I mean a popular app distribution is flatpack that ships apps like steam and blender and whatever in a sandbox with access only to resources they absolutely need access too. To the point where you need to allow the apps to get access to another drive even. Just to make sure nobody will inject ransomware through the blender default cube I guess.
Take it slow and do it the right way, don't let Lemmy pressure you if you're making slow but steady progress. It's a learning curve for sure
Download a new OS // Download the operating system you want to install.
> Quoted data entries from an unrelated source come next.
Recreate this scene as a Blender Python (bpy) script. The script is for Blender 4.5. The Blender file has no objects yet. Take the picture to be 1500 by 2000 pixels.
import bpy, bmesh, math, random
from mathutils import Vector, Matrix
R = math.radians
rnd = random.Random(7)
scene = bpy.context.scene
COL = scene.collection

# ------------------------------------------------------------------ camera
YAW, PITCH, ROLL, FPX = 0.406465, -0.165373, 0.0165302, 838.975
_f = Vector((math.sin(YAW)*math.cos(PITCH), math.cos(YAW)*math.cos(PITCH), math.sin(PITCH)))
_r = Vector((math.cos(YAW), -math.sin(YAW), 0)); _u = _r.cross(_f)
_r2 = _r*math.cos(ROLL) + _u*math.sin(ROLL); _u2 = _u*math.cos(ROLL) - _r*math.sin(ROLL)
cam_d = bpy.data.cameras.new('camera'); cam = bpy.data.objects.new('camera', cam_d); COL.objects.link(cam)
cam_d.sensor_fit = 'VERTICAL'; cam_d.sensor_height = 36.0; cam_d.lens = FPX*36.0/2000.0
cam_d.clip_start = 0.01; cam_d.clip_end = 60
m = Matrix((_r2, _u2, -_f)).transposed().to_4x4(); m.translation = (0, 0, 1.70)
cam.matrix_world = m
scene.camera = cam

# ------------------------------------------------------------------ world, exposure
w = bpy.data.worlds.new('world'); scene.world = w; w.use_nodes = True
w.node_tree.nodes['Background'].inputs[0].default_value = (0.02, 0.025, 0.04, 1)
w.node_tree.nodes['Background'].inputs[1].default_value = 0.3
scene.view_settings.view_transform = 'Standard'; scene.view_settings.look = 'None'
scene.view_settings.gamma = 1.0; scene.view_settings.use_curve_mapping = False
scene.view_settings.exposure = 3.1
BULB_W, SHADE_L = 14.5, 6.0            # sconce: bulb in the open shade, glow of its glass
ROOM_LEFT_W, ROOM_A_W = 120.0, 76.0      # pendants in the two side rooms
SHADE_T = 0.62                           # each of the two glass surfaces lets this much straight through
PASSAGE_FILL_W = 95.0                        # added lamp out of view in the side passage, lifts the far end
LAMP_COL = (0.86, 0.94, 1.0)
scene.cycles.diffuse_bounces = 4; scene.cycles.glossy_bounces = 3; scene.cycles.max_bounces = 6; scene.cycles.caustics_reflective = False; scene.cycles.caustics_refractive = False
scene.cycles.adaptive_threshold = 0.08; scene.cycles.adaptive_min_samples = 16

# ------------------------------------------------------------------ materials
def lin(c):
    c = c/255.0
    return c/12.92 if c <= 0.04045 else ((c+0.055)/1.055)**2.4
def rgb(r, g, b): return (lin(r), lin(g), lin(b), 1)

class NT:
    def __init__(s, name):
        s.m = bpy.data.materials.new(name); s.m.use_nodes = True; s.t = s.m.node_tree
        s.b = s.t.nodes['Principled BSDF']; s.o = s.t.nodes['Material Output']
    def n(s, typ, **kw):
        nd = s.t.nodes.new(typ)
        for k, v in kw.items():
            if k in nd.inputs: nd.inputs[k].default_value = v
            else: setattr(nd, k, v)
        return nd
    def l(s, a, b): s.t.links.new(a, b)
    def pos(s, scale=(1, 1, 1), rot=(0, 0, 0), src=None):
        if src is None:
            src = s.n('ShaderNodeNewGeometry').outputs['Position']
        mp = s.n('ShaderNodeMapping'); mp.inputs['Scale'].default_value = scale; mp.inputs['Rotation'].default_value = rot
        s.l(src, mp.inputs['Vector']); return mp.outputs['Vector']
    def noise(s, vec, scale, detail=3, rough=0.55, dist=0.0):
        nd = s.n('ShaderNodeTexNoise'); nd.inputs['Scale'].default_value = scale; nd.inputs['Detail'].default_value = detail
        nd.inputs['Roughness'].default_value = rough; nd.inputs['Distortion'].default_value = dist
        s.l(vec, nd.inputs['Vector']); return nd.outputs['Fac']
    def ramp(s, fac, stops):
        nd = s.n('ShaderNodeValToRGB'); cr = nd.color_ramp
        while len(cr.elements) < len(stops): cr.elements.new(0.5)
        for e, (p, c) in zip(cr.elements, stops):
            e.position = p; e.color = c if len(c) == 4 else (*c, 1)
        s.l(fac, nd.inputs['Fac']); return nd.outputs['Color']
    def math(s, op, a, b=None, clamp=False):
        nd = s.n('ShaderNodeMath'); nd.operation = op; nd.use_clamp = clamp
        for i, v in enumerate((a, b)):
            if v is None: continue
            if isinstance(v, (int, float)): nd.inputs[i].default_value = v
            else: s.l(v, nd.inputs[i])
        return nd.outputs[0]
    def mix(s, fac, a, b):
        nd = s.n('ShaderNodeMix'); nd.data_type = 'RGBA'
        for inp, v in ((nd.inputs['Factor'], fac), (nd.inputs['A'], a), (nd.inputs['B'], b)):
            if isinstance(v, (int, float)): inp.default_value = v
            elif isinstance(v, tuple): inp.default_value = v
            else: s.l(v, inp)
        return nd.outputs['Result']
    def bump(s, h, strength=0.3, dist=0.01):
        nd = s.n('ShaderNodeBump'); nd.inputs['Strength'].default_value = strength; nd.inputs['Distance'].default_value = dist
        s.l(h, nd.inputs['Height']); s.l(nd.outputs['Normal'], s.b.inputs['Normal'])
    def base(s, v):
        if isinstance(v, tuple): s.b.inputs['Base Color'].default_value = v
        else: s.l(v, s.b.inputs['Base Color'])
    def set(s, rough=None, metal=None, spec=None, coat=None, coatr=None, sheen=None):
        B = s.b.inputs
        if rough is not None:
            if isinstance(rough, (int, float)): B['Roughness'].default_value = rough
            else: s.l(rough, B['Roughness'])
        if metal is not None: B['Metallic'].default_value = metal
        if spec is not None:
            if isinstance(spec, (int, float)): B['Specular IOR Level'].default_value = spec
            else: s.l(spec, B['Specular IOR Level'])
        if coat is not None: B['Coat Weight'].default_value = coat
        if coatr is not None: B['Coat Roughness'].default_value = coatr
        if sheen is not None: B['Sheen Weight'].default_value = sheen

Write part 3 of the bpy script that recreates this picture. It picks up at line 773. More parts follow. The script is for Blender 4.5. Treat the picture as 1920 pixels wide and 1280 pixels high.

Search for Linux distributions for beginners to get some suggestions.
I feel like it's better to actually list/suggest a few beginner distros than to tell people to look it up.
I went fedora which is not a beginner system and even fedora is easier than windows.
Common suggestions are: mint, pop os, endeavourOS. But it doesn't matter, they are all functional OS that let you do everything.
I think it doesn't actually matter what distro you use.
It's like whether you're wearing red socks or blue socks. As long as you're wearing socks, so you don't get cold.
Myself mentioned a bit below that the choice of a distribution isn’t that meaningful in the long run. But I still think that some distros should be recommended - otherwise the newbie simply says "Hannah Montana Linux, Justin Bieber Linux, Ubuntu Satanic Edition... bleeergh I can't choose, I give up".
damn Ubuntu Satanic Edition sounds cool.
A shame the project was discontinued, the visuals were fucking cool. (Yup, it was a real distro.)